Plaintiffs in the suit against state attorney general Daniel Sullivan are the American Booksellers Foundation for Free Expression, the Alaska Library Association, the American Civil Liberties Union of Alaska, the Association of American Publishers, Bosco’s Inc. the Comic Book Legal Defense Fund, Don Douglas Photography, the Entertainment Merchants Association, Fireside Books, the Freedom To Read Foundation, and Title Wave Books.

Since there is no way for websites to determine the age of an Internet browser and there is no way to block Internet users from Alaska regardless of the location from which the website originates, the law threatens Internet users nationwide and even worldwide. The suit seeks to have the law declared unconstitutional and void on its face, and to enjoin the state from enforcing it, on the basis of the First and Fourteenth Amendments of the U.S. Constitution, and the Constitution’s Commerce Clause.

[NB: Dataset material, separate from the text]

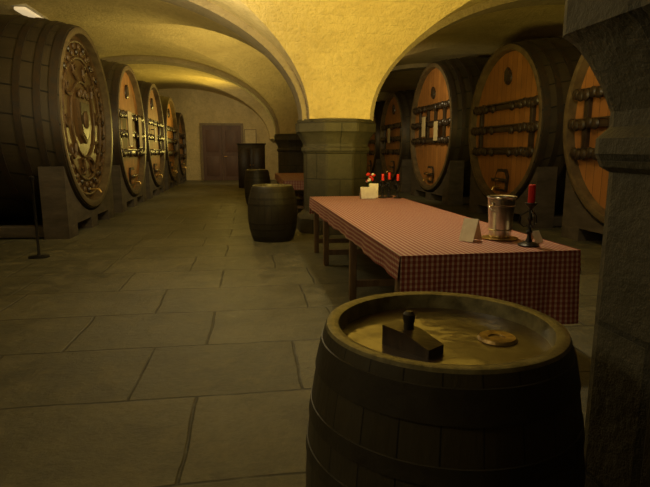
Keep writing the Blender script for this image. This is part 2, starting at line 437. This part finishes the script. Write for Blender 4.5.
cask(LX,10.2,1.93,1.55,False,'c')
cask(LX,13.85,1.85,1.55,False,'l',signs=((-.45,.05,.40,.8,'sheet'),(.75,.0,.32,.75,'sheet')))
cask(LX,17.3,1.85,1.54,False,'l',signs=((-.4,0,.3,.4,'sheet'),))
cask(LX,20.8,1.8,1.5,False,'l'); cask(LX,23.85,1.65,1.3,False,'l')
RX=5.0
cask(RX,6.45,1.86,1.53,True,'r'); cask(RX,10.15,1.88,1.53,True,'r')
cask(RX,14.45,2.0,1.72,True,'g',signs=((.65,-.1,.3,.5,'sheet'),(-.35,.05,.3,.55,'sheet')))
cask(RX,18.5,1.85,1.5,True,'r',signs=((-.1,.05,.3,.5,'sheet'),)); cask(RX,22.1,1.8,1.5,True,'r')

# ------------------------------------------------------------------ upright barrels
def barrel(x,y,H,Re,Rm,seg=66):
    E=empty('wooden_barrel',(x,y,0))
    def rad(u): return Re+(Rm-Re)*(1-abs(2*u-1)**2.2)
    b=B(); n=24
    b.lathe([(0,.03),(Re-.03,.03),(Re-.025,0)]+[(rad(k/n),H*k/n) for k in range(n)]+[(rad(1)+.0,H-.008)],'bstave',seg)
    b.obj('staves',E)
    b=B(); t=.036*Re/.32
    b.lathe([(Re,H-.01),(Re-.004,H),(Re-t*.5,H+.003),(Re-t,H-.002),(Re-t-.006,H-.045)],'brim',seg)
    b.obj('chime',E)
    b=B(); b.lathe([(Re-t-.002,H-.042),(0,H-.042)],'bhead',seg); b.obj('head',E)
    b=B()
    for z0,z1 in ((.03,.11),(.2,.245),(.31,.35),(.65,.69),(.755,.80),(.885,.965)):
        za,zb=z0*H,z1*H
        b.lathe([(rad(z0)-.002,za),(rad(z0)+.003,za+.002),(rad(z1)+.003,zb-.002),(rad(z1)-.002,zb)],'bhoop',seg)
    b.obj('hoops',E)
    return E
bh=.965
FB=barrel(.484,1.235,bh,.302,.355,96)
b=B(); zt=bh-.042
b.prism([(-.07,0),(.07,0),(.07,.022),(.0,.045),(-.07,.05)],-.03,.03,'block',axis='X')
bmesh.ops.transform(b.bm,matrix=Matrix.Translation((-.10,-.06,zt))@Matrix.Rotation(math.radians(35),4,'Z')@Matrix.Rotation(math.radians(180),4,'Z'),verts=b.bm.verts[:])
b.lathe([(0,.03),(.014,.03),(.012,.065),(.0145,.07),(.0145,.088),(.008,.095),(0,.095)],'bhoop',16,o=(-.105,-.045,zt-.005))
b.obj('bung_block',FB)
b=B(); b.lathe([(.02,.001),(.022,.006),(.045,.008),(.05,.001)],'obrass',32,o=(.135,-.03,zt)); b.lathe([(0,.004),(.021,.003)],'obrass',24,o=(.135,-.03,zt)); b.obj('bung_ring',FB)
barrel(.36,8.28,.86,.31,.39); barrel(.22,13.8,.9,.28,.34)
b=B(); b.box((0,0,.8),(1.0,.5,1.6),'rail',bev=.01); b.box((0,0,1.62),(1.08,.56,.05),'rail',bev=.01)
for sx in(-.245,.245): b.box((sx,-.255,.82),(.4,.02,1.3),'block',bev=.008); b.ball((sx*.2,-.275,.85),.02,'brass')
b.obj('wooden_cupboard',loc=(.12,20.2,0))

# ------------------------------------------------------------------ tables
def table(x0,x1,y0,y1,h,front,side,legs,rz=0):
    E=empty('dining_table',((x0+x1)/2,(y0+y1)/2,0),(0,0,rz)); mx,my=(x1-x0)/2,(y1-y0)/2
    b=B(); b.box((0,0,h-.03),(2*mx-.01,2*my-.01,.04),'tablewood')
    for ly in legs:
        l=ly-(y0+y1)/2
        for sx in(-1,1): b.box((sx*(mx-.06),l,(h-.05)/2),(.065,.065,h-.05),'tablewood',bev=.006)
        b.box((0,l,h-.1),(2*mx-.14,.04,.09),'tablewood')
    for sx in(-1,1): b.box((sx*(mx-.06),(legs[0]+legs[-1])/2-(y0+y1)/2,h-.1),(.03,legs[-1]-legs[0],.09),'tablewood')
    b.box((0,(legs[0]+legs[-1])/2-(y0+y1)/2,.16),(.05,legs[-1]-legs[0],.06),'tablewood')
    for ly in legs: b.box((0,ly-(y0+y1)/2,.16),(2*mx-.14,.05,.06),'tablewood')
    b.obj('frame',E)
    bm=bmesh.new(); uvl=bm.loops.layers.uv.new('UVMap'); t=.004
    def quadstrip(fn,nu,nv):
        g=[[fn(i/nu,j/nv) for j in range(nv+1)] for i in range(nu+1)]
        vv=[[bm.verts.new(p[0]) for p in row] for row in g]
        for i in range(nu):
            for j in range(nv):
                idx=((i,j),(i+1,j),(i+1,j+1),(i,j+1))
                f=bm.faces.new([vv[a][c] for a,c in idx]); f.smooth=True
                for lp,(a,c) in zip(f.loops,idx): lp[uvl].uv=g[a][c][1]
    def top(u,v):
        x=-mx+2*mx*u; y=-my+2*my*v; return ((x,y,h-.006+t+.0015*math.sin(x*9)*math.sin(y*4)*(1-abs(2*u-1))),(x,y))
    quadstrip(top,24,60)
    def endskirt(sg,drop):
        def fn(u,v):
            x=-mx+2*mx*u; d=drop*v
            off=.004+.018*v+.012*v*math.sin(x*11+1)+.006*v*math.sin(x*27)
            return ((x+(.01*v)*(2*u-1),sg*(my+off),h-.002-d),(x,sg*(my+d)))
        return fn
    def sideskirt(sg,drop):
        def fn(u,v):
            y=-my+2*my*u; d=drop*v*(1+.06*math.sin(y*2.3))
            off=.004+.012*v+.008*v*math.sin(y*8)+.006*v*math.sin(y*19)
            return ((sg*(mx+off),y,h-.002-d),(sg*(mx+d),y))
        return fn
    quadstrip(endskirt(-1,front),60,12); quadstrip(endskirt(1,front*.5),30,6)
    quadstrip(sideskirt(-1,side),120,5); quadstrip(sideskirt(1,side),120,5)
    bmesh.ops.remove_doubles(bm,verts=bm.verts[:],dist=.0035)
    bmesh.ops.recalc_face_normals(bm,faces=bm.faces[:])
    me=bpy.data.meshes.new('tablecloth'); bm.to_mesh(me); bm.free(); me.materials.append(M['cloth']); me.set_sharp_from_angle(angle=math.radians(45))
    o=bpy.data.objects.new('cloth',me); COL.objects.link(o); o.parent=E
    return E
TH=.76
table(.875,2.09,3.08,7.30,TH,.49,.15,(3.25,4.73,6.28,7.1),math.radians(1.0))
table(.74,2.0,11.2,15.0,TH,.2,.15,(11.5,13.1,14.7))
TZ=TH+.001
b=B(); b.lathe([(0,0),(.11,0),(.128,.005),(.13,.008),(.12,.010),(.0,.010)],'brass',40); b.obj('serving_tray',loc=(1.81,3.58,TZ))
b=B(); b.lathe([(0,0),(.07,0),(.075,.006),(.078,.02),(.085,.12),(.092,.22),(.098,.285),(.106,.293),(.104,.30),(.095,.296),(.088,.22),(.075,.03),(0,.02)],'steel',48)
for z in (.06,.235): b.lathe([(.081+z*.05,z-.004),(.086+z*.05,z),(.081+z*.05,z+.004)],'steel',48)
for sg in(-1,1):
    b.ball((sg*.097,0,.25),.012,'steel'); b.tube([(sg*(.103+.022*math.sin(a)),.022*math.cos(a)*1.1*(1),.235-.02+.02*math.cos(a)) for a in [k*pi/6 for k in range(7)]],.004,'steel')
b.obj('wine_cooler',loc=(1.81,3.58,TZ+.0102),rot=(0,0,.5))
def candlestick(x,y,s=1,ch=.09):
    b=B()
    b.lathe([(0,0),(.055,0),(.057,.006),(.045,.014),(.02,.022),(.012,.04),(.009,.06),(.018,.075),(.009,.09),(.008,.13),(.017,.145),(.008,.16),(.008,.20),(.03,.222),(.034,.232),(.028,.234),(.02,.226),(0,.226)],'black',20)
    for k in range(3):
        a=k*2*pi/3+.4; b.tube([(.01*math.cos(a),.01*math.sin(a),.19),(.05*math.cos(a),.05*math.sin(a),.16),(.055*math.cos(a),.055*math.sin(a),.12),(.03*math.cos(a),.03*math.sin(a),.10),(.01*math.cos(a),.01*math.sin(a),.11)],.004,'black',6)
    b.lathe([(.0,.226),(.019,.226),(.0185,.226+ch),(.015,.23+ch),(.004,.226+ch),(0,.226+ch)],'red',20)
    b.tube([(0,0,.224+ch),(.002,0,.238+ch)],.0015,'black',6)
    o=b.obj('candlestick',loc=(x,y,TZ)); o.scale=(s,s,s); return o
candlestick(1.87,3.28,1.25,.10)
def card(x,y,w,h,rz,lean=.35):
    b=B()
    for sg in(-1,1):
        b.box((0,sg*h*math.sin(lean)/2,h*math.cos(lean)/2+.003),(w,.003,h),'paper',Matrix.Rotation(sg*lean,3,'X'))
    return b.obj('menu_card',loc=(x,y,TZ),rot=(0,0,rz))
card(1.56,3.52,.11,.17,-.9,.42); card(1.97,3.38,.09,.09,.5,.5); card(1.56,6.85,.20,.16,.1,.3); card(1.68,7.0,.12,.2,-.3)
candlestick(1.79,6.95,1); candlestick(1.90,7.02,1.05); candlestick(1.98,6.88,1)
b=B(); b.lathe([(0,0),(.05,0),(.065,.05),(.07,.12),(.075,.125),(.065,.12),(0,.11)],'white',24)
for k in range(16):
    a=random.random()*6.28; r_=random.uniform(.01,.07); z=random.uniform(.2,.32)
    b.tube([(0,0,.1),(r_*.5*math.cos(a),r_*.5*math.sin(a),z*.7),(r_*math.cos(a),r_*math.sin(a),z)],.003,'green',5)
    b.ball((r_*math.cos(a),r_*math.sin(a),z),.025,'red' if k%3 else 'white',(1,1,.7),8)
b.obj('flower_pot',loc=(1.66,7.17,TZ))
b=B(); b.lathe([(0,0),(.13,0),(.13,.012),(.03,.03),(.018,.05),(.016,1.0),(.03,1.03),(.03,1.06),(0,1.08)],'black',20); b.obj('iron_post',loc=(-2.78,7.3,0))
b=B(); b.box((0,0,0),(.3,1.1,.05),'white',bev=.015); b.box((0,0,-.05),(.22,1.0,.07),'lamp',bev=.03); b.obj('ceiling_lamp',loc=(-4.15,11.6,4.05))

# ------------------------------------------------------------------ lights
def light(kind,loc,power,color,target=None,size=.25,spot=90,blend=.6):
    d=bpy.data.lights.new('lamp',kind); d.energy=power; d.color=color
    if kind in('POINT','SPOT'): d.shadow_soft_size=size
    if kind=='SPOT': d.spot_size=math.radians(spot); d.spot_blend=blend
    o=bpy.data.objects.new('spot_light' if kind=='SPOT' else 'fill_light',d); COL.objects.link(o); o.location=loc
    if target: o.rotation_euler=(Vector(target)-Vector(loc)).to_track_quat('-Z','Y').to_euler()
    return o
Yc=(1,.73,.15); W=(1,.79,.42); G=(1,.82,.47)
light('SPOT',(1.6,5.2,1.5),420,Yc,(1.5,7.2,3.6),.3,140,.7)
light('SPOT',(-.6,21.5,1.8),420,Yc,(-1.5,20.0,4),.3,150,.8)
light('SPOT',(-.5,13.2,1.8),190,(1,.76,.25),(-1,14.2,4),.4,150,.8)
light('SPOT',(-1.2,5.6,1.7),80,(1,.78,.35),(-2.2,7.4,4),.4,150,.8)
light('SPOT',(-.6,20.5,3.4),170,W,(-.9,25.4,1.3),.3,110,.8)  # added spot without a fixture, brightens the door and back wall
light('SPOT',(1.5,4.6,3.7),210,G,(1.5,4.9,0),.15,95,.8)  # added unseen spot: lights the tablecloth, gives reflections on the front barrel
light('SPOT',(2.4,8.4,3.2),240,W,(5.1,10.5,2.1),.15,85,.8)
light('SPOT',(2.8,12.5,3.2),190,W,(5.1,14.7,2.1),.15,90,.8)
light('SPOT',(2.8,4.6,3.2),110,W,(5.1,6.9,1.9),.15,80,.8)
light('SPOT',(-.2,8.0,3.3),120,W,(-2.8,10.3,2.0),.15,85,.8)
light('SPOT',(-.4,12.2,3.4),170,W,(-2.8,14.1,1.8),.15,85,.8)
light('SPOT',(-.4,15.6,3.4),150,W,(-2.8,17.7,1.8),.15,90,.8)
light('POINT',(-1.0,7.6,2.9),75,G,None,.3)  # added fill for the left aisle, no bulb modelled here
light('POINT',(-2.2,1.0,3.0),66,G,None,.3)  # added fill that lifts the foreground floor, no real fixture
w=bpy.data.worlds.new('World'); S.world=w; w.use_nodes=True
w.node_tree.nodes['Background'].inputs[0].default_value=(1,.8,.5,1); w.node_tree.nodes['Background'].inputs[1].default_value=.01
# ------------------------------------------------------------------ camera
cd=bpy.data.cameras.new('Camera'); cam=bpy.data.objects.new('Camera',cd); COL.objects.link(cam)
cd.sensor_width=36; cd.lens=36*525/650; cd.clip_start=.05
cam.location=(0,0,1.4); cam.rotation_euler=(math.radians(90-10.1),0,math.radians(-8.2))
S.camera=cam
S.view_settings.view_transform='Standard'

“While this Act may have been motivated by the desire to protect children from sexual predators on the Internet, its effect is much broader,” said Jeffrey Mittman, executive director of the ACLU of Alaska. “Its inevitable effect, if permitted to stand, is that Internet content providers will limit the range of their speech. There are no reasonable technological means that allows Internet users to ascertain the age of anyone who might access their online communications and then restrict access for minors.”

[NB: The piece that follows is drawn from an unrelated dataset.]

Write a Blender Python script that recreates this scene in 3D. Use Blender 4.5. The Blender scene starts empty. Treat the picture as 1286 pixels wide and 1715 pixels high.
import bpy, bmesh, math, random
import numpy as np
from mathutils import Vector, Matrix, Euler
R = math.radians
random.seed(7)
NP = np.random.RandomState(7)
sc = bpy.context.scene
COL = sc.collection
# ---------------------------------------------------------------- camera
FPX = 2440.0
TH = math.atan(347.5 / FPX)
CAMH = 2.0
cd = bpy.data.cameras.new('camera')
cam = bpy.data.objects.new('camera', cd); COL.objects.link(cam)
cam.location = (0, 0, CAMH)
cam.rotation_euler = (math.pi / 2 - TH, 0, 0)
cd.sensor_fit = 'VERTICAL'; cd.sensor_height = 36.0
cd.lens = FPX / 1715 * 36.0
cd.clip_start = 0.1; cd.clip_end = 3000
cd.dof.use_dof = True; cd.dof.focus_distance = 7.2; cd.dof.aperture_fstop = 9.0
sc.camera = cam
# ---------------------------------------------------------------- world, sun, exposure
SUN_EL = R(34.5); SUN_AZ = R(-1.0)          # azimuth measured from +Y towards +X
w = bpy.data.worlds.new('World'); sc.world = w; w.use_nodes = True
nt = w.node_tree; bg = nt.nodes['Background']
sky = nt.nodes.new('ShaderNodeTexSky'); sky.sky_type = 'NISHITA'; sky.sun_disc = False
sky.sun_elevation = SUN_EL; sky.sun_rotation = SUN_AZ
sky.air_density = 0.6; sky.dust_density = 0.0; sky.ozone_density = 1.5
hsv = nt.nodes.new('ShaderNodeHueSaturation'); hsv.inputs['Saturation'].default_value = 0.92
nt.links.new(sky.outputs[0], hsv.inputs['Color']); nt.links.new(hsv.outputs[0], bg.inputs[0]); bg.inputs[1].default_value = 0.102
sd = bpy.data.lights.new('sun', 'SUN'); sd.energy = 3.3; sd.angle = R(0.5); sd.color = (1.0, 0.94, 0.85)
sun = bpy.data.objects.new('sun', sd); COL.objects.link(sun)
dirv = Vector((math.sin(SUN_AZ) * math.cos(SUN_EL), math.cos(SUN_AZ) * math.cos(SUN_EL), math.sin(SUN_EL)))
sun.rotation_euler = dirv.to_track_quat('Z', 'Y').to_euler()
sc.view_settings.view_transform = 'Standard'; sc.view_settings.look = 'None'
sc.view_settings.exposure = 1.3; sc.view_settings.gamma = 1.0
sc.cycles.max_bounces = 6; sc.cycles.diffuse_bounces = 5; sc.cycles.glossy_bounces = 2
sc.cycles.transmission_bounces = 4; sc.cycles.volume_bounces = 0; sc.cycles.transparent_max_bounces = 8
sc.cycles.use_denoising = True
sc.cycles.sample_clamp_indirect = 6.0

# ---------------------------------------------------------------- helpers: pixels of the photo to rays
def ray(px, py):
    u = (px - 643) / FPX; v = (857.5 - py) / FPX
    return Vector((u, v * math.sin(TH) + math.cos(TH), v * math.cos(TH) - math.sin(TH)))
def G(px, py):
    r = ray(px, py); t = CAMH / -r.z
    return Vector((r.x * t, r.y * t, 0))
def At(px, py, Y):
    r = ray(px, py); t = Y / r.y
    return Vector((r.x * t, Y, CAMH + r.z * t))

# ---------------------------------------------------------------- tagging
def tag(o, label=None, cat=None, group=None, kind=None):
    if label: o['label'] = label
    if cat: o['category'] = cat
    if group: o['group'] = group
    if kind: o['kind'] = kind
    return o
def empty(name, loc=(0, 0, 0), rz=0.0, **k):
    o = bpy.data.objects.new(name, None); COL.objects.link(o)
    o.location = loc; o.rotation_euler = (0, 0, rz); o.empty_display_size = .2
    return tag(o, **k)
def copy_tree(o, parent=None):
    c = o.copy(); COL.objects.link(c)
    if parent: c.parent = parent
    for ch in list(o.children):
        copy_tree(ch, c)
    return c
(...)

In 1997, the U.S. Supreme Court ruled unanimously in Reno v. ACLU to invalidate a federal law, the “Communications Decency Act,” on First Amendment grounds, because it similarly restricted online communication. In 2003, the Third Circuit invalidated a second such federal law, the “Child Online Protection Act,” in ACLU v. Mukasey. Additionally, seven state laws containing similar content-based restrictions for online communication have now been struck down or enjoined as unconstitutional, in cases brought by Media Coalition members and ACLU affiliates in Virginia, Vermont, Michigan, New Mexico, Arizona, South Carolina, and New York.

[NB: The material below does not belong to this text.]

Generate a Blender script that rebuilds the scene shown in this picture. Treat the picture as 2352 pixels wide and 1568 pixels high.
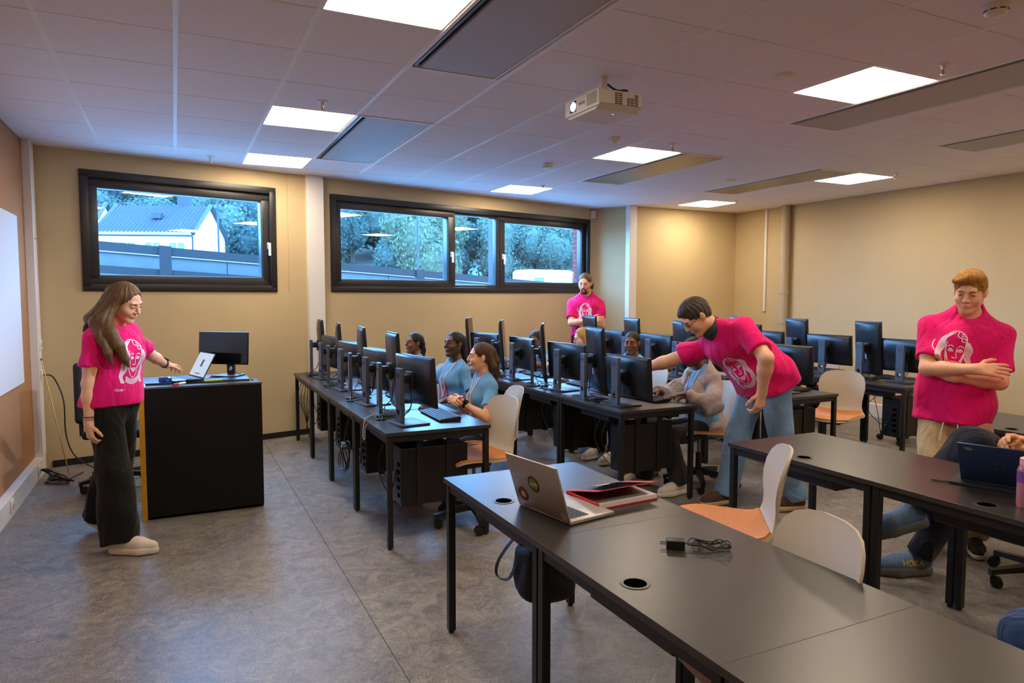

“Courts have repeatedly rejected laws that lead to this sort of self-censorship,” said Michael Bamberger of Sonnenschein Nath & Rosenthal LLP, general counsel of Media Coalition and counsel in the case. “We should have adequate safeguards to protect children, but those safeguards cannot unreasonably interfere with the rights of adults to access materials protected by the First Amendment.”

The plaintiffs in the case represent a range of speakers, content providers, and access providers who post and discuss online content such as resources on preventing HIV transmission, visual art and images, literature, and books and resources for gay and lesbian people. If this law is struck down, it will not limit the state’s ability to prosecute child pornography, speech intended to entice minors into inappropriate activity, or harassing speech.